INSTRUCTIONS TO FOLLOW.
Please, without the pictures, retype exactly the lines from the start of the material through the line that holds "plain('wire', '#6b5a4a', 0.4, 0.9))".

MATERIAL PROVIDED.

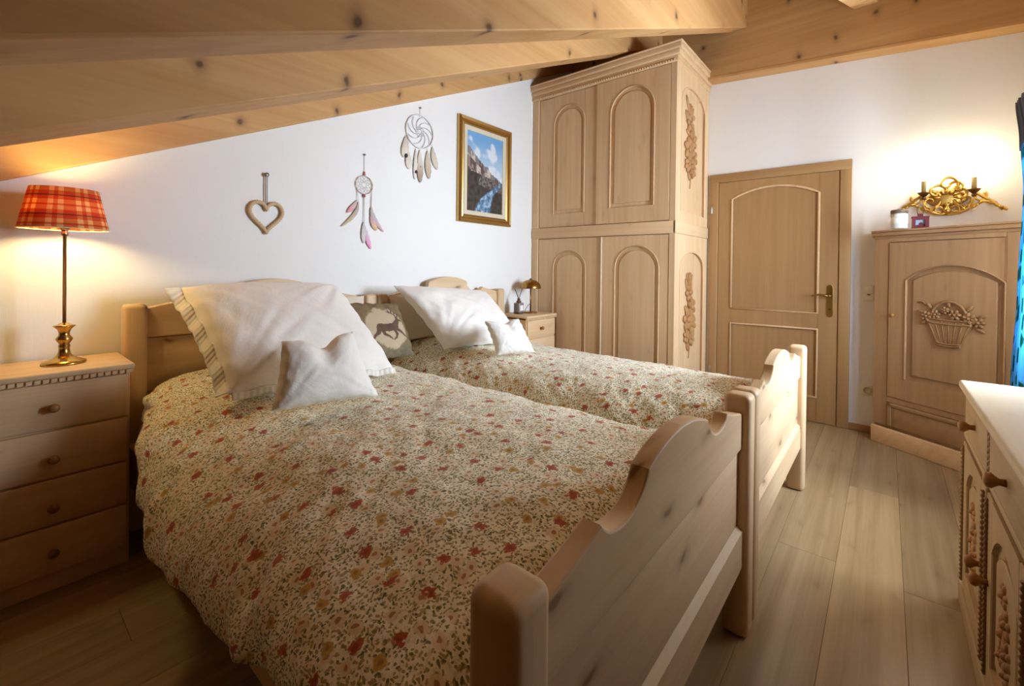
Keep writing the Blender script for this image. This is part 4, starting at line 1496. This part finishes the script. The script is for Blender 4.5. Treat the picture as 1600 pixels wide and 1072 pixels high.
T = Thing('lantern', (tx, ty, jz), 'small dark red tin lantern with pale blue window beside the candle jar', 'lantern')
red = plain('dark_red_tin', '#6d2228', 0.45)
T.part('lantern_body', MB(lf_).box(-0.042, -0.024, 0, 0.072, -0.036, 0.036).box(0.024, 0.042, 0, 0.072, -0.036, 0.036).box(-0.024, 0.024, 0.056, 0.072, -0.036, 0.036).box(-0.024, 0.024, 0, 0.012, -0.036, 0.036).box(-0.024, 0.024, 0.012, 0.056, -0.036, -0.030), red)
T.part('roof', MB(lf_).box(-0.046, 0.046, 0.072, 0.078, -0.040, 0.040, 0.002, 1).box(-0.014, 0.014, 0.078, 0.098, -0.014, 0.014, 0.002, 1), red)
T.part('lantern_pane', MB(lf_).box(-0.024, 0.024, 0.012, 0.056, 0.014, 0.017), plain('frosted_pane', '#a9bccf', 0.3), None, 'pale blue lantern window')
T.part('silhouette', MB(lf_).prism([(-0.024, 0.012), (0.024, 0.012), (0.024, 0.026), (0.012, 0.026), (0.012, 0.034), (0.002, 0.042), (-0.008, 0.034), (-0.008, 0.024), (-0.024, 0.022)], 'xy', 0.0172, 0.0195), red, None, 'dark red house cut-out in lantern window')
T.part('wire_handle', MB(lf_).tube([(-0.014, 0.095, 0), (-0.016, 0.13, 0), (-0.010, 0.150, 0), (0.0, 0.158, 0), (0.010, 0.150, 0), (0.016, 0.13, 0), (0.014, 0.095, 0)], 0.0018, 6), plain('wire', '#6b5a4a', 0.4, 0.9))

# switch and socket on the right wall
ws = frame_xf((0, 0, 0), (0, -1, 0), (0, 0, 1), (-1, 0, 0))
T = Thing('light_switch', (0, -2.605, 1.03), 'white light switch on the wall between door and corner cabinet', 'switch')
T.part('plate', MB(ws).box(2.566, 2.640, 0.975, 1.092, 0, 0.010, 0.003), plain('switch_plastic', '#e7dfcd', 0.4))
T.part('rocker', MB(ws).box(2.574, 2.632, 0.985, 1.035, 0.010, 0.015, 0.002), plain('rocker_plastic', '#f0e8d6', 0.4))
T.part('rocker', MB(ws).box(2.574, 2.632, 1.038, 1.084, 0.010, 0.014, 0.002), plain('rocker_plastic', '#f0e8d6', 0.4))
T.part('indicator', MB(ws).box(2.594, 2.612, 1.020, 1.028, 0.015, 0.0165), plain('indicator_red', '#7a3b22', 0.4))
T = Thing('wall_socket', (0, -2.605, 0.31), 'white round wall socket low beside the corner cabinet', 'socket')
T.part('plate', MB(ws).box(2.566, 2.640, 0.275, 0.350, 0, 0.010, 0.003), plain('switch_plastic', '#e7dfcd', 0.4))
T.part('well', MB(ws).lathe([(0.026, 0.010), (0.026, 0.013), (0.021, 0.013), (0.020, 0.0105), (0, 0.0105)], (2.603, 0.313, 0), 20), plain('socket_well', '#c9bfa8', 0.5))

# ------------------------------------------------------------------ sideboard under the window
SX1, SX0, SY, SH = -1.885, -3.45, -2.945, 0.80
sbf = frame_xf((SX1, SY, 0), (-1, 0, 0), (0, 0, 1), (0, 1, 0))      # u runs back toward the camera, n to the beds
T = Thing('sideboard', ((SX0 + SX1) / 2, -3.15, 0), 'limewashed pine sideboard with rope mouldings at the right edge', 'sideboard')
lz_, lx_ = limewash('z'), limewash('x')
SLn = SX1 - SX0
T.part('carcass', MB().box(SX0, SX1, YS + 0.03, SY, 0.0, SH - 0.028, 0.003, 1), lz_)
T.part('sideboard_top', MB().box(SX0 - 0.02, SX1 + 0.025, YS + 0.02, SY + 0.028, SH - 0.028, SH, 0.009, 3), wood('lit_limewash_top', '#e0d3ba', '#cfbd9e', 'x', 0.1, '#9a7148', 0.45, 0.6))  # top kept paler than the front: window light put into the wood colour
T.part('plinth', MB(sbf).box(-0.008, SLn, 0, 0.075, 0, 0.022, 0.004), lx_)
T.part('rail', MB(sbf).box(0, SLn, 0.60, 0.622, 0, 0.014, 0.003), lx_)
rm = wood('rope_column', '#a07a50', '#7d5a36', 'z', 0, rough=0.45)
MODU = 0.47
cols = [0.022 + MODU * k for k in range(4)]
for k, cu in enumerate(cols[1:]):
    m = MB(sbf)
    rope(m, [(cu, 0.630), (cu, 0.765)], 0.011, 0.008, 0.016)
    T.part('rope_column', m, rm, None, 'darker twisted column between drawers')
for k in range(3):
    a, b_ = cols[k] + 0.022, cols[k + 1] - 0.022
    d = T.part('drawer', MB(sbf).box(a, b_, 0.628, 0.766, 0, 0.016, 0.004), lx_)
    knob_at(T, d, sbf, (a + b_) / 2, 0.70, 0.016, 1.15)
    e0, e1 = cols[k] + 0.012, cols[k + 1] - 0.012
    dd = arched_leaf(T, 'door', sbf, e0, e1, 0.085, 0.594, e0 + 0.075, e1 - 0.075, 0.16, 0.46, 0.08, lz_, 0.018, 0, seg_arch)
    cv_ = MB(sbf)
    mid = (e0 + e1) / 2
    spray(cv_, mid, 0.19, 0.49, 0.13, random.Random(k))
    cv_.xf = None
    T.part('carved_spray', cv_, carve(), dd, 'darker carved flower spray')
    kk = e1 - 0.035 if k % 2 == 0 else e0 + 0.035
    knob_at(T, dd, sbf, kk, 0.36, 0.018, 1.1)
    for ru in (e0 + 0.016, e1 - 0.016):
        m = MB(sbf)
        rope(m, [(ru, 0.10), (ru, 0.58)], 0.008, 0.020, 0.015)
        T.part('rope_moulding', m, rm, dd, 'darker twisted moulding on door edge')

# ------------------------------------------------------------------ curtain at the window's right side
def curtain_mat():
    t = NT('blue_curtain')
    tc = t.n('ShaderNodeTexCoord')
    uv = tc.outputs['UV']
    vo = t.n('ShaderNodeTexVoronoi', voronoi_dimensions='2D')
    t.l(t.mapping(t.vmath('ADD', uv, t.vmath('MULTIPLY', t.noise(uv, 20, 2).outputs[1], (0.05, 0.05, 0))), (1, 1, 1)), vo.inputs['Vector'])
    vo.inputs['Scale'].default_value = 8.0
    lf = t.ramp(vo.outputs['Distance'], [(0.26, 1.0), (0.34, 0.0)])
    col = t.mix(lf, lin('#84cdf0'), lin('#2b7f74'))
    t.base(col)
    t.set(Roughness=0.9)
    tr = t.n('ShaderNodeBsdfTranslucent')
    t.l(col, tr.inputs[0])
    mx = t.n('ShaderNodeMixShader')
    mx.inputs[0].default_value = 0.75
    t.l(t.b.outputs[0], mx.inputs[1])
    t.l(tr.outputs[0], mx.inputs[2])
    t.l(mx.outputs[0], t.out.inputs[0])
    return t.m


T = Thing('curtain', (-1.1, -3.22, 0), 'blue curtain with green leaf print at the right edge by the sideboard', 'curtain')
CZ = [(0.06, 0.03), (0.64, 0.03), (1.12, 0.012), (1.6, -0.002), (1.85, 0.010), (2.05, 0.026)]
def cur(u, v):
    z = 0.06 + (2.03 - 0.06) * v
    x = -0.9 - 0.20 * u
    return (x + 0.006 * sin(u * 30), -3.225 + interp(CZ, z) - 0.022 * (1 - cos(u * 34)) * 0.5, z)
cu_ = T.part('curtain_cloth', MB().grid(cur, 60, 30, lambda u, v: (u * 0.6, v * 2)), curtain_mat())
solidify(cu_, 0.003, 0)
dk = plain('slate_velvet', '#5a6072', 0.9)
def val(u, v):
    z = 1.80 + 0.245 * v
    p = cur(u, min(1, (z - 0.06) / 1.97))
    return (p[0], p[1] + 0.004 + 0.002 * sin(u * 20), z + 0.06 * u * (1 - v))
vo_ = T.part('valance', MB().grid(val, 60, 8), dk, None, 'slate grey valance above curtain')
solidify(vo_, 0.004, 0)
T.part('curtain_rod', MB().tube([(-0.86, -3.24, 2.036), (-2.85, -3.24, 2.036)], 0.012, 10), plain('steel', '#c9c6c0', 0.3, 1.0))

EXERCISE OUTPUT.
Keep writing the Blender script for this image. This is part 4, starting at line 1496. This part finishes the script. The script is for Blender 4.5. Treat the picture as 1600 pixels wide and 1072 pixels high.
T = Thing('lantern', (tx, ty, jz), 'small dark red tin lantern with pale blue window beside the candle jar', 'lantern')
red = plain('dark_red_tin', '#6d2228', 0.45)
T.part('lantern_body', MB(lf_).box(-0.042, -0.024, 0, 0.072, -0.036, 0.036).box(0.024, 0.042, 0, 0.072, -0.036, 0.036).box(-0.024, 0.024, 0.056, 0.072, -0.036, 0.036).box(-0.024, 0.024, 0, 0.012, -0.036, 0.036).box(-0.024, 0.024, 0.012, 0.056, -0.036, -0.030), red)
T.part('roof', MB(lf_).box(-0.046, 0.046, 0.072, 0.078, -0.040, 0.040, 0.002, 1).box(-0.014, 0.014, 0.078, 0.098, -0.014, 0.014, 0.002, 1), red)
T.part('lantern_pane', MB(lf_).box(-0.024, 0.024, 0.012, 0.056, 0.014, 0.017), plain('frosted_pane', '#a9bccf', 0.3), None, 'pale blue lantern window')
T.part('silhouette', MB(lf_).prism([(-0.024, 0.012), (0.024, 0.012), (0.024, 0.026), (0.012, 0.026), (0.012, 0.034), (0.002, 0.042), (-0.008, 0.034), (-0.008, 0.024), (-0.024, 0.022)], 'xy', 0.0172, 0.0195), red, None, 'dark red house cut-out in lantern window')
T.part('wire_handle', MB(lf_).tube([(-0.014, 0.095, 0), (-0.016, 0.13, 0), (-0.010, 0.150, 0), (0.0, 0.158, 0), (0.010, 0.150, 0), (0.016, 0.13, 0), (0.014, 0.095, 0)], 0.0018, 6), plain('wire', '#6b5a4a', 0.4, 0.9))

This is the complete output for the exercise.